Mais recentemente, o futebol invadiu um pouco a minha vida: tenho sobrinhos que gostam de jogar bola e me pedem pra jogar com eles. Isso eu consigo fazer com certa maestria. Sou eu, um completo incompetente nas artes da bola fazendo e defendendo gols num interminável jogo com um bebê. Mas isso também não foi o suficiente para me futebolizar. Acho realmente que sou afutebolístico.
E se eu detesto futebol tanto assim, por que estou falando dele? A culpa é do Corinthians. No último domingo, a final da copa sei lá do quê, contra o Palmeiras. Num tremendo ato falho passivo-agressivo, fui almoçar na casa de corintianos vestindo uma blusa verde. Tudo bem; era da seleção de futebol da Irlanda, mas era verde. O almoço foi tranquilo. Dureza foi aguentar a “sobremesa”: passar pelas ruas e avenidas da cidade, em dia de final, trajando a tal camisa. Parada indigesta. Mas como Deus é brasileiro e deve ser corintiano, ou são-paulino, ou flamenguista ou qualquer outro time cujas camisas sejam pretas, encontrei uma camiseta da academia no banco traseiro do meu carro. E lá fui eu, aliviado, confiante, pelas ruas da cidade, com meu escudo corintiano.
Cheguei a minha casa, são e salvo. Para meu desgosto, meus amigos já estavam lá, vendo o maldito jogo. E o Corinthians ganhou. Fiquei feliz. Porque se tivesse perdido, a violência na cidade seria maior. Eu compreendo a paixão de muitos pelo futebol. Deve ser parecida com a minha pela Juliette Binoche, pela culinária, por Paris. Eu só não compreendo a violência, o desrespeito, o vandalismo e o medo que se espalha pela cidade antes, durante e principalmente depois do jogo.
E hoje, no Facebook, enquanto um montão de amigos corintianos bradava sua vitória, mandando os “bambis” (acho que é o apelido que dão aos são-paulinos) chuparem e a “porcada” (esses devem ser os palmeirenses) sentar, vi algumas tímidas declarações sobre o saco cheio de ouvir falar em futebol, sobre o incômodo em não “pertencer” à distinta classe de admiradores do esporte, entre outras reclamações. Deu pra ver que, mesmo que sejamos minoria, existimos.

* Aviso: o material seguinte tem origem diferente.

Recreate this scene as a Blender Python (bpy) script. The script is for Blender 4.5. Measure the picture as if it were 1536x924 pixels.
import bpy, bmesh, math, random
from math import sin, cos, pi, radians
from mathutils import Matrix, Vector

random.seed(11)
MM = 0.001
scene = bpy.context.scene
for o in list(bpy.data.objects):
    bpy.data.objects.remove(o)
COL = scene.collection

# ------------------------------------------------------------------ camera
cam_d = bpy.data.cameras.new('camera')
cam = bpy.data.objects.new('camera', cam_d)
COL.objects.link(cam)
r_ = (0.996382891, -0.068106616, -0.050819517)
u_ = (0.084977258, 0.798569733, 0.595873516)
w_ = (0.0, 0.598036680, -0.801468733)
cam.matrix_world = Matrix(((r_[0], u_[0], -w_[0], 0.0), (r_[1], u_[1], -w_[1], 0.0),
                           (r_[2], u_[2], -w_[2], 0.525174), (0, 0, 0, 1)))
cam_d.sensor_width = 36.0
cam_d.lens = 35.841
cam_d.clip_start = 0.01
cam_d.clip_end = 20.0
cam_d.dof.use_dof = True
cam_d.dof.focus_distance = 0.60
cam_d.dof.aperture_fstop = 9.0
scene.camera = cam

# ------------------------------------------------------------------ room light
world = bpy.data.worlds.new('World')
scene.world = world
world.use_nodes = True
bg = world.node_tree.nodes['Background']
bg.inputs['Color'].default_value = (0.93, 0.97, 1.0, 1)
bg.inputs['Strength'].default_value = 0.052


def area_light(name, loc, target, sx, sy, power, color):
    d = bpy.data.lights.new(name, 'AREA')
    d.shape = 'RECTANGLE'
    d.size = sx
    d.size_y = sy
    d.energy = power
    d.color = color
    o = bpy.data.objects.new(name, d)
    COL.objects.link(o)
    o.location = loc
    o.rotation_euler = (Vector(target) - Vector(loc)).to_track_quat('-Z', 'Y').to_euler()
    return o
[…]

E não existimos apenas como gays que têm medo da bola; existimos como pessoas, gays ou não, homens e mulheres, com gostos diferentes e respeitando o alheio, o diferente, o ímpar.
No finalzinho do jogo, vi gente chorando de emoção, arrancando os cabelos, abraçando calorosamente seus amigos na arquibancada. Não invejo seus gostos; eu invejo a possibilidade que eles têm de exibi-los livremente; de caminhar pelas ruas, bradando os nomes de seus times, suas preferências, vaidosos, orgulhosos, por todas as cidades e países. Liberdade essa que não fica confinada a ambientes circunscritos e protegidos com seguranças; em ruas de alguns poucos bairros sofisticados da cidade; uma única vez por ano numa grande avenida – seja Carnaval ou Parada - onde somos alegorias, entretenimento, até mesmo para os corintianos.